**PROMPT:**
All lines featuring the string "Blender" are to be listed.

___

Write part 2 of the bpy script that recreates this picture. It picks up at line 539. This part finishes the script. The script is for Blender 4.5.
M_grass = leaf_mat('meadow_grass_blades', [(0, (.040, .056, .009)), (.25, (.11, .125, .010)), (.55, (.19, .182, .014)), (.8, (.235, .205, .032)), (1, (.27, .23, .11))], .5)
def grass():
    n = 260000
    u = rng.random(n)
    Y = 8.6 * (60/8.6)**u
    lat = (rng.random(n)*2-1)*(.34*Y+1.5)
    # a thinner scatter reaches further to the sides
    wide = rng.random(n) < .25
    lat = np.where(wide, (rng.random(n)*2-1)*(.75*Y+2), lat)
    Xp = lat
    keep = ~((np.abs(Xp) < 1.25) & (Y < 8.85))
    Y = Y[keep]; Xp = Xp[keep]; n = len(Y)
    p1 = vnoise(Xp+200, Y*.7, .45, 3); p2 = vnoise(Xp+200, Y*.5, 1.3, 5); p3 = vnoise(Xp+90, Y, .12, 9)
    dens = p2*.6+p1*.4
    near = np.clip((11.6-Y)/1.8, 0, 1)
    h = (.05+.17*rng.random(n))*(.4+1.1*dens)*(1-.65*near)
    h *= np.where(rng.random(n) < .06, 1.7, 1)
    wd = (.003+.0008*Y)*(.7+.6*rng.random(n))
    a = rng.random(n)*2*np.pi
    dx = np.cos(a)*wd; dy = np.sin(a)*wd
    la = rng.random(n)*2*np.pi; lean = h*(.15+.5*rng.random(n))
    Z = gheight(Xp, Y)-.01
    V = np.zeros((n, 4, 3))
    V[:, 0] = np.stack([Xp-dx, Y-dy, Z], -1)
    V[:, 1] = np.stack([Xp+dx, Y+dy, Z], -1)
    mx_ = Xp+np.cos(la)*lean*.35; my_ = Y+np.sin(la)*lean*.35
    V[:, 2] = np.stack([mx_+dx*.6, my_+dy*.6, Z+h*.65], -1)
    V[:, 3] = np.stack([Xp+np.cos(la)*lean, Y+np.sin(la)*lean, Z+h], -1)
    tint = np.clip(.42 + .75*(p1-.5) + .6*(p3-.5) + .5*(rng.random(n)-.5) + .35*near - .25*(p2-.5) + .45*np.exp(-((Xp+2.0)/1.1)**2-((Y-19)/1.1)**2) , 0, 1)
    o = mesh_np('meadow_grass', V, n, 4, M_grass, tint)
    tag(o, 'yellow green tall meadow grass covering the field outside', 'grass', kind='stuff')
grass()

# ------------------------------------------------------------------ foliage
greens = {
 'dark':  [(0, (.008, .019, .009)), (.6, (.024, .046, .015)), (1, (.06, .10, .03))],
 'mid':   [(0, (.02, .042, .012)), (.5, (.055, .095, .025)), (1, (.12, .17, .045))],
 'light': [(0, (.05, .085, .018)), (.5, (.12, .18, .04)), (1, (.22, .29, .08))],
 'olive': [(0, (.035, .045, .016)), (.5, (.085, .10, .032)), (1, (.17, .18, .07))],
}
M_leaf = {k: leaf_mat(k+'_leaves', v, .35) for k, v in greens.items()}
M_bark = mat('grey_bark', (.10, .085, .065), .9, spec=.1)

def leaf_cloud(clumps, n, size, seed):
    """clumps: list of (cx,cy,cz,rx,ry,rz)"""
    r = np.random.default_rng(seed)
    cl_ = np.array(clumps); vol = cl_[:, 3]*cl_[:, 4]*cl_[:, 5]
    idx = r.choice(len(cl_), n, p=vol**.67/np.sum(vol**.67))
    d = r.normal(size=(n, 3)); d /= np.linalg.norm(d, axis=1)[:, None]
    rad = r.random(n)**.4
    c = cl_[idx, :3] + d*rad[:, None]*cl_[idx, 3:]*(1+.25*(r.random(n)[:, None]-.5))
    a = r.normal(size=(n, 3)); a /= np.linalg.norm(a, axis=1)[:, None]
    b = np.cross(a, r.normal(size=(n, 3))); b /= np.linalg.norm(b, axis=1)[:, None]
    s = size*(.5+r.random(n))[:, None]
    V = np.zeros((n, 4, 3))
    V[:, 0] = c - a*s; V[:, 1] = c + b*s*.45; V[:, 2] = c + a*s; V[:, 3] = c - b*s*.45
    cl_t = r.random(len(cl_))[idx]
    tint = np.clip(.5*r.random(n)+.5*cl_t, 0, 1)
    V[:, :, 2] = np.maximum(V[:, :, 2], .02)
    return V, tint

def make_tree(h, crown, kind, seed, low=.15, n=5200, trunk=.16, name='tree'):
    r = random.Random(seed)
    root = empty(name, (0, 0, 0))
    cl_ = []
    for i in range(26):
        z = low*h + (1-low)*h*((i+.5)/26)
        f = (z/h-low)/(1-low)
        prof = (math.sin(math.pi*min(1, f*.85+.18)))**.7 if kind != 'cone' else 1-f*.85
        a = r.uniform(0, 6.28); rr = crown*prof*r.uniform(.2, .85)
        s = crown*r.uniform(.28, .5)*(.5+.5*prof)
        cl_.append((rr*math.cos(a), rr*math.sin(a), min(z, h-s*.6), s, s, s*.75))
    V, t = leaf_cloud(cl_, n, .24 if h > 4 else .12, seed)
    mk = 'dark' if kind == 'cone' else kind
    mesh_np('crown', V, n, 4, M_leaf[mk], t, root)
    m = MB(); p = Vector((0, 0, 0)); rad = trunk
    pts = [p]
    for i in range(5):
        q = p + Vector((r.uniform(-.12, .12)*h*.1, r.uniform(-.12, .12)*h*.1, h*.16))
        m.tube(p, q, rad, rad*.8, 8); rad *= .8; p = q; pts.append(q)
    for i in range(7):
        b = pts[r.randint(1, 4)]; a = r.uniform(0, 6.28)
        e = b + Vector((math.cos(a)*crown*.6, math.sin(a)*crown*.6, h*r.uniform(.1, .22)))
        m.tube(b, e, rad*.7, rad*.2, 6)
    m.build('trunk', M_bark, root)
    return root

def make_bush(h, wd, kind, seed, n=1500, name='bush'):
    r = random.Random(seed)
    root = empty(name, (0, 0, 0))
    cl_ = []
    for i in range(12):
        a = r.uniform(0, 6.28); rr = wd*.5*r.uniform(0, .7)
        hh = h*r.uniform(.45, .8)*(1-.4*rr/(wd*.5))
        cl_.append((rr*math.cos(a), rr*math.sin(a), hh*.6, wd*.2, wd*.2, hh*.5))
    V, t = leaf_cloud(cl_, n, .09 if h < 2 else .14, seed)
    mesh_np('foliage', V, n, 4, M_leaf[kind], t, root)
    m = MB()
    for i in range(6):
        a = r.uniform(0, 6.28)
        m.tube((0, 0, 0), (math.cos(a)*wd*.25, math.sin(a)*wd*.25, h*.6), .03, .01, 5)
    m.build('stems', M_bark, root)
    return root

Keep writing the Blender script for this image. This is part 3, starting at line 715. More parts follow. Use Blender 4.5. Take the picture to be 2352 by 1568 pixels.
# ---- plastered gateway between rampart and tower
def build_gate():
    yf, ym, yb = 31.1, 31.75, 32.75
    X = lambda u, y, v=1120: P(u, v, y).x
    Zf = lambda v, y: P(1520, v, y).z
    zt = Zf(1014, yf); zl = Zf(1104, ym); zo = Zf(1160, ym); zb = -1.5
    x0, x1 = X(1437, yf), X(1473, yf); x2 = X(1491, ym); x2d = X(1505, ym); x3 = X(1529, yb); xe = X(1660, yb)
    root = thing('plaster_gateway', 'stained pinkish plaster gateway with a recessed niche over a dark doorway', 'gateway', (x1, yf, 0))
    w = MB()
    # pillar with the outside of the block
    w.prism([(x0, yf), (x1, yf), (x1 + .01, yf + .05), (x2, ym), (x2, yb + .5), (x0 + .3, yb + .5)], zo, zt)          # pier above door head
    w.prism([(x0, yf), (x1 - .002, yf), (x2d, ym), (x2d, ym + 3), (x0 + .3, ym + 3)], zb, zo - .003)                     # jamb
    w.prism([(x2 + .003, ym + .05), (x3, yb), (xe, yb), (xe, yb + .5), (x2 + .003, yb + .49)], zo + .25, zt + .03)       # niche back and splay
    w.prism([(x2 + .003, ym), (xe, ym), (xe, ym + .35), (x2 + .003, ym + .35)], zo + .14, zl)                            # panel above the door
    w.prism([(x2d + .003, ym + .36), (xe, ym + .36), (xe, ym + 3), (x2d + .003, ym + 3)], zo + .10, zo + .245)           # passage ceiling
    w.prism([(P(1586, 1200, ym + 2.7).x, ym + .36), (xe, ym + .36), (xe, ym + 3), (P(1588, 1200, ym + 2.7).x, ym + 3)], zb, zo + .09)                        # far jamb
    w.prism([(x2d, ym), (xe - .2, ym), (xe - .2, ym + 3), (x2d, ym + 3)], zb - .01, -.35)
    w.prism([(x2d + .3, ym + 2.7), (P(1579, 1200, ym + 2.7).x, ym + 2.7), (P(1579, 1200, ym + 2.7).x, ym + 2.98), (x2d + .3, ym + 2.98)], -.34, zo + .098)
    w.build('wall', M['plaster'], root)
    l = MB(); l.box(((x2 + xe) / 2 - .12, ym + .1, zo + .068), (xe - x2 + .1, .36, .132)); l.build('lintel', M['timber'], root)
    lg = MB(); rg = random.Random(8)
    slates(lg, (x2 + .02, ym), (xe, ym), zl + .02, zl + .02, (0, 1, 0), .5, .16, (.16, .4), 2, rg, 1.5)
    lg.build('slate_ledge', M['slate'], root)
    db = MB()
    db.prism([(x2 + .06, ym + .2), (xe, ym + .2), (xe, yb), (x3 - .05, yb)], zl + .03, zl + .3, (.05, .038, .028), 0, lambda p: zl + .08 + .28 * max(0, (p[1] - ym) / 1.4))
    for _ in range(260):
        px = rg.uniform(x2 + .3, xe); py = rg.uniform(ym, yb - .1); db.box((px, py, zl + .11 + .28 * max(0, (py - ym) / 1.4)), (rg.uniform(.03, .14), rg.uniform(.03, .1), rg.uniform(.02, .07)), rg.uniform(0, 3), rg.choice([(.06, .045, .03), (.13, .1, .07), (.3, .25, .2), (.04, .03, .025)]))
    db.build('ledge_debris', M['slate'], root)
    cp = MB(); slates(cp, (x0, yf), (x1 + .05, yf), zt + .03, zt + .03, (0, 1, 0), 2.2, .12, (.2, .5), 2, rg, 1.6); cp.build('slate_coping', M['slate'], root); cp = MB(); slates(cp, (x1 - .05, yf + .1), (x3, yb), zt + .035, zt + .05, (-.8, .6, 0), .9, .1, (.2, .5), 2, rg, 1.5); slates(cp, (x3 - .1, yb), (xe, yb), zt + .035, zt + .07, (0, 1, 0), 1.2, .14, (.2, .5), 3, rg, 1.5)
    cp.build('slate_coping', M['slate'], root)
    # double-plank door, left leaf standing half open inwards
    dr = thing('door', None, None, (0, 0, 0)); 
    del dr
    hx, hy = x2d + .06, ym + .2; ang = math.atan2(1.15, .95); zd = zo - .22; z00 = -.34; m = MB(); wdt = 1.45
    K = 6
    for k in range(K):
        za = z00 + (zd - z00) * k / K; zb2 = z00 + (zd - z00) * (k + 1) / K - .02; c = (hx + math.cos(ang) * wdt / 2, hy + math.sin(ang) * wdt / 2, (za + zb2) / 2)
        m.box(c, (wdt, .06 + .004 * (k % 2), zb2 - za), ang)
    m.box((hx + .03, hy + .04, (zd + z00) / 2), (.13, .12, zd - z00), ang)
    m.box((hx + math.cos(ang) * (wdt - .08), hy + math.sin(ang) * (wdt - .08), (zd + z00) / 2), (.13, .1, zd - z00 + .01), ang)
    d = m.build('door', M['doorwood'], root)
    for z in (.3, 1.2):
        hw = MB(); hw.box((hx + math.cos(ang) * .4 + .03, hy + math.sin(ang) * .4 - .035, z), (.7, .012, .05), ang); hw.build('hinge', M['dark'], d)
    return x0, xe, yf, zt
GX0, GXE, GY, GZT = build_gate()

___

**ANSWER TO THIS EXERCISE:**
Write part 2 of the bpy script that recreates this picture. It picks up at line 539. This part finishes the script. The script is for Blender 4.5.
Keep writing the Blender script for this image. This is part 3, starting at line 715. More parts follow. Use Blender 4.5. Take the picture to be 2352 by 1568 pixels.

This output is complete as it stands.